En citant de nombreux exemples, l'auteur nous interpelle sur notre capacité en tant qu'humain à nous laisser influencer pour le simple bonheur rassurant d'appartenir à un groupe, un besoin qui peut nous éloigner de nos propres valeurs fondamentales, dissoudre nos propres opinions au point de nous les faire oublier, et qui peut parfois nous mener à commettre le meilleur comme le pire. Il prend en exemple des expériences édifiantes comme celle conduite par un enseignant en Californie qui a donné naissance à un film, "The Wave" en 1981, entre autre. Il nous cite en exemple des chanteurs qui ont fait des tournées en Allemagne, et de nombreux romans ou films qui ont été écrits ou tournés durant ces années-là, et ont été, diffusés ou pas, ensuite.

Parler de la Seconde Guerre Mondiale, du nazisme, de la déportation, de l'Occupation, de la collaboration comme de la Résistance et de la libération, est plus que jamais d'actualité quand on voit dans quel monde violent nous vivons, un monde dans lequel la différence n'est plus une force ou un enrichissement puisqu'elle fait peur, dans lequel certains peuples se croient supérieurs aux autres au point de décider de les détruire.

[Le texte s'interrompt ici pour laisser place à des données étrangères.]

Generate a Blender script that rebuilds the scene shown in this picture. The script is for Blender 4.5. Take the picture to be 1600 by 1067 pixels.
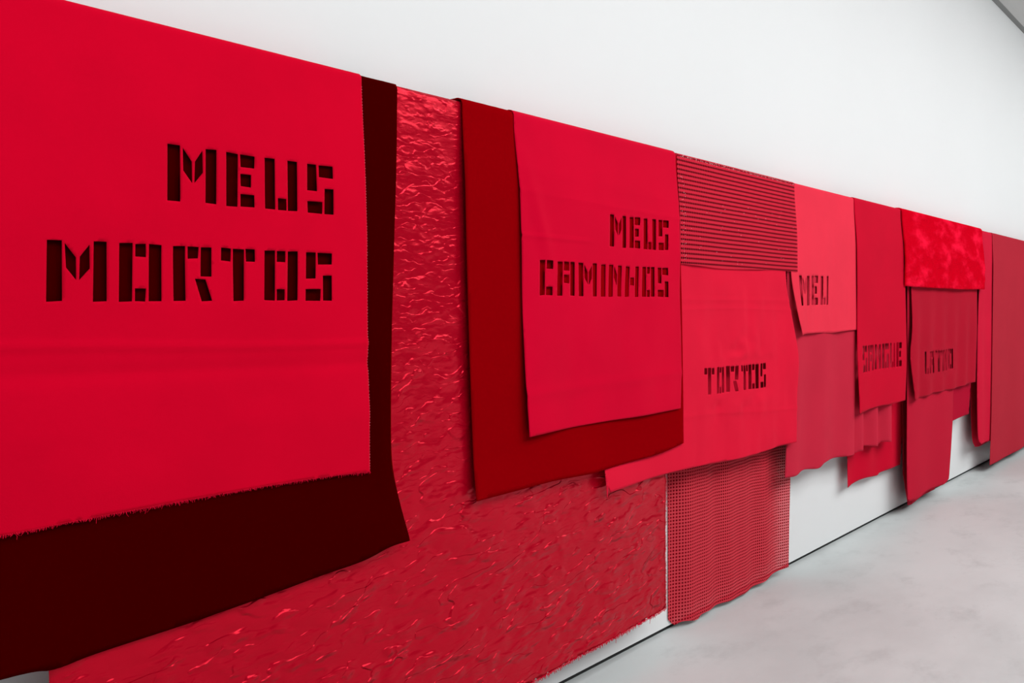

Bien entendu, l'auteur rend un bel hommage à tous ceux qui comme André ont vu, avec courage et détermination, leur vie bouleversée ou stoppée en pleine jeunesse et tous ceux qui ont œuvré pour notre liberté. Il s'interroge aussi sur le sens de l'engagement pour ces jeunes et pour nos jeunes d'aujourd'hui. Et cet émouvant hommage est prétexte à nous raconter toute une époque avec ses côtés sombres ou plus lumineux.

J'ai aimé le ton que l'auteur emploie dans ce récit, sa simplicité, sa délicatesse et sa sincérité. J'ai aimé la manière dont il se met en retrait en nous proposant de sauter des pages, le fait qu'il dise, "là je le sais",  parce que j'ai trouvé telle ou telle information et là par contre, je peux supposer mais je me trompe peut-être ou alors carrément "je ne sais pas". J'ai aimé ses digressions car elles replacent la vie de ce jeune homme dans le contexte d'une époque, en plus dans une région que je connais et dont je connais une partie de l'histoire puisque le grand-père de mon mari a été également résistant.

C'est un auteur dont je vois souvent passer le nom dans la blogosphère et que je ne connaissais que pour ses chroniques. Je le découvre en tant qu'écrivain avec ce livre. Je sais à présent que je continuerai à le lire car je l'ai trouvé particulièrement honnête dans ses dires et intéressant dans les réflexions qu'il suscite. 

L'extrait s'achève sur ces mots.